Saturday, April 20, 2024

Why there’s renewed violence in N/Delta-Gen. Mama T, ex-militants’ leader

Ms. Timi Fred, a female ex-militants’ leader from Southern Ijaw Local Government Area of Bayelsa State, is popularly known as “General Mama T.” She was one of the prominent ex-militants in the Niger Delta region who voluntarily surrendered their arms in the wake of the Federal Government’s Amnesty Programme in 2009.
General Mama T told The Point in an interview that the offering of preferential treatment to a group of former fighters seen as a special breed was the root cause of the renewed violent militant activities in the oilrich region.
Giving an insight into her activities while in the creeks, she said, “I’m proudly an ex-militant leader who knows her onions and there’s nothing my male counterparts do in the creeks better than I do. I swim better than most men, I’m schooled in the art of the use of weapons. Until the Amnesty was declared and fully embraced, I want to humbly say that I was a force when it comes to sundry activities of the militants then. We were all in it together and when the FG opened the window for Amnesty Programme, we not only accepted it but we turned to apostles of peace. The criminal neglect of the Delta region by successive governments and its attendant effects on the lives of our people, including myself, led people like me into militancy. We, the people of the region, are neglected though the resources on which the nation depends is produced from our region. It was the anger over that that led other well- meaning sons and daughters of the region into taking up arms”.

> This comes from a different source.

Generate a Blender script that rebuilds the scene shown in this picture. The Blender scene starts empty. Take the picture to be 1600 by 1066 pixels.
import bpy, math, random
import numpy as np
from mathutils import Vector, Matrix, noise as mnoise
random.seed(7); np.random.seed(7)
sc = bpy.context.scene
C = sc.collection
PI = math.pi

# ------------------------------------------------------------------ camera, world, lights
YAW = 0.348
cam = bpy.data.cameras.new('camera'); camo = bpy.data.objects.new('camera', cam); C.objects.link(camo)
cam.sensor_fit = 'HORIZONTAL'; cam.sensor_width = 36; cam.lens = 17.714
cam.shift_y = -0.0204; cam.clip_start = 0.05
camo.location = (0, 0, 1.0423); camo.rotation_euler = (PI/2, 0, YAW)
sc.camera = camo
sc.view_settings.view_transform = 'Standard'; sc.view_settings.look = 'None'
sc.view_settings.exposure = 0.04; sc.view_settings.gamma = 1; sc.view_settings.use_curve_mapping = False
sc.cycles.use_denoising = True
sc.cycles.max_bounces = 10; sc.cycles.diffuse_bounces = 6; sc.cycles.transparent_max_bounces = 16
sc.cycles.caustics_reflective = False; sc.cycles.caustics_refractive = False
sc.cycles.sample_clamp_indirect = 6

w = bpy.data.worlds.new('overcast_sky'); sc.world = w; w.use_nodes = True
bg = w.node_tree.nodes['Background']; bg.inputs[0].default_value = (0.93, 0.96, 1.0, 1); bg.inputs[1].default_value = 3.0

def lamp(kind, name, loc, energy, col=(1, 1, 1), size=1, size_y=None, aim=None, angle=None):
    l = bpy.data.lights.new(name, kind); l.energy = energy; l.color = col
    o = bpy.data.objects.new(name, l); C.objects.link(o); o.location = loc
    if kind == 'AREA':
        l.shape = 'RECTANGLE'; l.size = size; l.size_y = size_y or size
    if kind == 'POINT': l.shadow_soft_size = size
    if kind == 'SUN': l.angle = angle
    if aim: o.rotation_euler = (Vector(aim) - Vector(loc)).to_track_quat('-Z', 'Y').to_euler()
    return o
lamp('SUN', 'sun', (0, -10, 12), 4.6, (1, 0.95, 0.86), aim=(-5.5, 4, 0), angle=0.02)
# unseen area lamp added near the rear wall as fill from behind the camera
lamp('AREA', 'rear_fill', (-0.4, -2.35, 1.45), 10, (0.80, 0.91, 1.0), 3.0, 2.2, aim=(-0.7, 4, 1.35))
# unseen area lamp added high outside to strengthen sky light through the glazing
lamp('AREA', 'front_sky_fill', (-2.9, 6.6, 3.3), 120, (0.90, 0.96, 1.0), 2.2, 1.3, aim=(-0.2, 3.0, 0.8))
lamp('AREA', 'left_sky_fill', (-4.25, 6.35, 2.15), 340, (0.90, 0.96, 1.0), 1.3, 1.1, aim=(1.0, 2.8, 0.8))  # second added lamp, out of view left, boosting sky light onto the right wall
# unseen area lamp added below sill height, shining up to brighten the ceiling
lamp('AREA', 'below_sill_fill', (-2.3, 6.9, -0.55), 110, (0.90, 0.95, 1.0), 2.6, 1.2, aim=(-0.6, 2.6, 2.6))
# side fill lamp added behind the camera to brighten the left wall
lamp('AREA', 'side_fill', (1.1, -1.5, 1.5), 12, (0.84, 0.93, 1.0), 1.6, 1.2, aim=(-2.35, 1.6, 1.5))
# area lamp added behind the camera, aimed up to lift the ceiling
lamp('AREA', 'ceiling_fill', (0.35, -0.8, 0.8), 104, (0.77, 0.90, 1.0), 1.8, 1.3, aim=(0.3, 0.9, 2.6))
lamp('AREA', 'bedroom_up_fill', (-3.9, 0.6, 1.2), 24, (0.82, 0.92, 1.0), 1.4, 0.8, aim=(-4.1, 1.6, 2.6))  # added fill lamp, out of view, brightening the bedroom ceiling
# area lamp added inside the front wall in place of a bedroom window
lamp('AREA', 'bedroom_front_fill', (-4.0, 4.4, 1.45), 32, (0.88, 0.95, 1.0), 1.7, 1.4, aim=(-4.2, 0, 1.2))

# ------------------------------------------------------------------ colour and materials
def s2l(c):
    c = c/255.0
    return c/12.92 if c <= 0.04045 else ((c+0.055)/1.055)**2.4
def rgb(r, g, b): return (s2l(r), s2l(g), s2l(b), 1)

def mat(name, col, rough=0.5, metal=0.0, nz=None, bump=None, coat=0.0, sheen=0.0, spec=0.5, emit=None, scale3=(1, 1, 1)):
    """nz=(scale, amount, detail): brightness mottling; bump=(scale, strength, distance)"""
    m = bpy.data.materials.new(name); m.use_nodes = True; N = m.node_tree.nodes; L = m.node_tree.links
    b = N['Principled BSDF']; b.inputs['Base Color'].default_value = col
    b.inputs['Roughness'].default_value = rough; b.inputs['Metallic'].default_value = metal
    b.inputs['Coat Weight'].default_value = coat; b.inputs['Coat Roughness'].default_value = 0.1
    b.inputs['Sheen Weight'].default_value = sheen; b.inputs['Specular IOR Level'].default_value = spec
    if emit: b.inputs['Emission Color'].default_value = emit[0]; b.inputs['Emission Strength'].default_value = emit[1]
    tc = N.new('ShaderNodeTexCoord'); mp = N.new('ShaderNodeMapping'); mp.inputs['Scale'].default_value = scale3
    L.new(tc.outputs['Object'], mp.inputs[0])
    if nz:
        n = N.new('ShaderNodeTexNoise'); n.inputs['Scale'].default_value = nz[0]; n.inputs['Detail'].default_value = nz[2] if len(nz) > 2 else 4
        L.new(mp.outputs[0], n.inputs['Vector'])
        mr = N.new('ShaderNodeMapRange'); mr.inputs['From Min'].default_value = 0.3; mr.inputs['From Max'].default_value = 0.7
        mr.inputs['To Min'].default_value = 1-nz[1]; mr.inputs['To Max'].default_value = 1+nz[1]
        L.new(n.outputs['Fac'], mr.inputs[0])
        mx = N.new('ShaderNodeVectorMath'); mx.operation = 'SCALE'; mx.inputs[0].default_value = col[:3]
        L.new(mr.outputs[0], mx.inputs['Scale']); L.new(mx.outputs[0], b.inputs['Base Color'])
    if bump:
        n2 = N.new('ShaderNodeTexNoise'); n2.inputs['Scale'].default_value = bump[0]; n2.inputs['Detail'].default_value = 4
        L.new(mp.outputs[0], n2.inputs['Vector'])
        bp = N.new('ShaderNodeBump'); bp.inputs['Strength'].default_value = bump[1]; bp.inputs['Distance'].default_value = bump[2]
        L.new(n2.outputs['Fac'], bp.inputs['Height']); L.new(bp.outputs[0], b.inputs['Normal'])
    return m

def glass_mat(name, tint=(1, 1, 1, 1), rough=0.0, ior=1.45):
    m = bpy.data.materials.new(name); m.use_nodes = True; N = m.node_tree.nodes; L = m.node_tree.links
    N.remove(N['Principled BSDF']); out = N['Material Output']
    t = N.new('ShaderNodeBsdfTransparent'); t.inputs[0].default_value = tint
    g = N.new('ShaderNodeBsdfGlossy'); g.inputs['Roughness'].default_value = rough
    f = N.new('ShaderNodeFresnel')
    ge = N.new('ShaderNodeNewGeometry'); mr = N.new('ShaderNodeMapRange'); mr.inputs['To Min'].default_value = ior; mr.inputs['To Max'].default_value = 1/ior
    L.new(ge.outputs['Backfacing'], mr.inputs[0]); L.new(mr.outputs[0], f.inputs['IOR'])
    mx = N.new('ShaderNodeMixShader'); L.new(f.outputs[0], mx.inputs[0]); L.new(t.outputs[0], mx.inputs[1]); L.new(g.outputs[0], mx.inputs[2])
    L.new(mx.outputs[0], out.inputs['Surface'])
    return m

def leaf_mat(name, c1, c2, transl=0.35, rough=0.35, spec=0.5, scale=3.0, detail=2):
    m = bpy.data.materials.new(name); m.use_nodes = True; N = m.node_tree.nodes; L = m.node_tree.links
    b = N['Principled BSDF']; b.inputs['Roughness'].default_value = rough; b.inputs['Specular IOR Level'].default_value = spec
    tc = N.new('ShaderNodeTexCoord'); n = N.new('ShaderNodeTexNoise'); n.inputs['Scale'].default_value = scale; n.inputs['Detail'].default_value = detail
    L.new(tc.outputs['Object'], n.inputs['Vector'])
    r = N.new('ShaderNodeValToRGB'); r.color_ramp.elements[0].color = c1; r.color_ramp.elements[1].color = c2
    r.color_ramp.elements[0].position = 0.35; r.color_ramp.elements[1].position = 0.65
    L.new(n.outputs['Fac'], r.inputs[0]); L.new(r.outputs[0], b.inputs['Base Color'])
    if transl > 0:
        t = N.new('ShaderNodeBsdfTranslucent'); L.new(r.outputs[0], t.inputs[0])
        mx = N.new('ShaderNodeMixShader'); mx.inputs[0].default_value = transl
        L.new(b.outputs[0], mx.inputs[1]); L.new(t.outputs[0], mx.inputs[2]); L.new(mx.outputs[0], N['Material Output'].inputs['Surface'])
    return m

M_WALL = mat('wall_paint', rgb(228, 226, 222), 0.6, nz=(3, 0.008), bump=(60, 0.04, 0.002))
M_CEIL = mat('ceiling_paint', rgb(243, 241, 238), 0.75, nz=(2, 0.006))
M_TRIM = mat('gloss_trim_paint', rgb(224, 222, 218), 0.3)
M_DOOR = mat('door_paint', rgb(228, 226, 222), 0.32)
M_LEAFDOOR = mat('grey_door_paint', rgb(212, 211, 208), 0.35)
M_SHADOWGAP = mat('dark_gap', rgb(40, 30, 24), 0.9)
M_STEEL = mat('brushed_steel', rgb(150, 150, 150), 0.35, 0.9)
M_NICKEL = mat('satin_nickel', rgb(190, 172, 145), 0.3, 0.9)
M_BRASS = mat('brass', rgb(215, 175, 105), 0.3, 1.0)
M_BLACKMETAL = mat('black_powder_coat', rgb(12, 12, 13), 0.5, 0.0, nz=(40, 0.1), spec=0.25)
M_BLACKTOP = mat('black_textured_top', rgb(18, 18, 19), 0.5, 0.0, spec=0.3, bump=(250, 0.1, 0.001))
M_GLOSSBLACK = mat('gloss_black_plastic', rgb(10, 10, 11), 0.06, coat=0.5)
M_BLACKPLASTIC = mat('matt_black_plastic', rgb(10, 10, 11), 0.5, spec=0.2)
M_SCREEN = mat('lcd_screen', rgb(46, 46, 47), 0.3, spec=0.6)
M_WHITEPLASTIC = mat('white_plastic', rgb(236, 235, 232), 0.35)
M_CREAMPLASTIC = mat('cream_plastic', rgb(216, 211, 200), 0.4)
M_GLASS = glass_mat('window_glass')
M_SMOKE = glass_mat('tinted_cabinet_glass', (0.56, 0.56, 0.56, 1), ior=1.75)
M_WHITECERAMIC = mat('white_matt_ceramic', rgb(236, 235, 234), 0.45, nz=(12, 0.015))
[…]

On the renewed violence, toughlooking General Mama T. further said, “I have mixed feelings towards the renewed violence in the region. If you ask me, the conditions given the Federal Government by the militants, are, to say the least, annoying. Such conditions like granting freedom to Nnamdi Kanu and Sambo Dasuki, who are not sons of the region and are both standing trial for alleged crimes, undermines the genuineness of the renewed violence because none of those conditions is in tune with the problems plaguing the region. How does Dasuki’s freedom put food on the table of the Niger Deltans? Our region is crying for development -both human and material. We need a Federal Government that will genuinely develop the people in whose domain the wealth of the nation is produced.
“Secondly, the renewed militancy is a resentment of the inadequacies that characterise the management of the Amnesty Programme. Ex-militant leaders are not equally treated and the inherent preferential treatment is the root cause of the violent reactions we witness today. Remove politics out of it, members of the Avengers had bottled up anger before they were goaded into blowing up pipelines. When you create anger and malice in the peoples’ mind, they become vulnerable and can easily be brainwashed into reacting”.
The ex-militant, who denied any connection with the Avengers, said, “I don’t know them and would never know them because I dropped my arms long ago and would not go back if the government, through the Amnesty office, right its wrongs.
“Injustice, lopsidedness in the allocation of Amnesty slots, corruption in the Amnesty Programme and delay in the payment of stipends to ex-militants, are wrongs crying for redress. How can you explain that an ex-militant like me, who surrendered large caches of arms twice with Certified JTF Report, has just four slots while those who surrendered once have slots ranging from 1000 to 7000, depending on who your godfather is. Nepotism crept into the allocation of Amnesty slots. While genuine militants live below poverty level, the political ex-militant leaders smile to the banks at the detriment of the genuine ones and this may snowball into a huge crises very soon”.
Commenting on General Boroh’s management of the Amnesty Programme of the Federal Government, she stated, “General Boroh needs to do more than he’s doing now. He has been informed of the disparities and preferential allocation of Amnesty slots several times, yet, nothing has been done. He also must work harder to shore up his popularity base among ex-militants across board and not patronising few big names while undermining those who have no godfathers. No one is more militant than the others. We knew ourselves in the creeks then and coming to play politics with an interventionist programme like the amnesty programme, could spell doom for the entire system.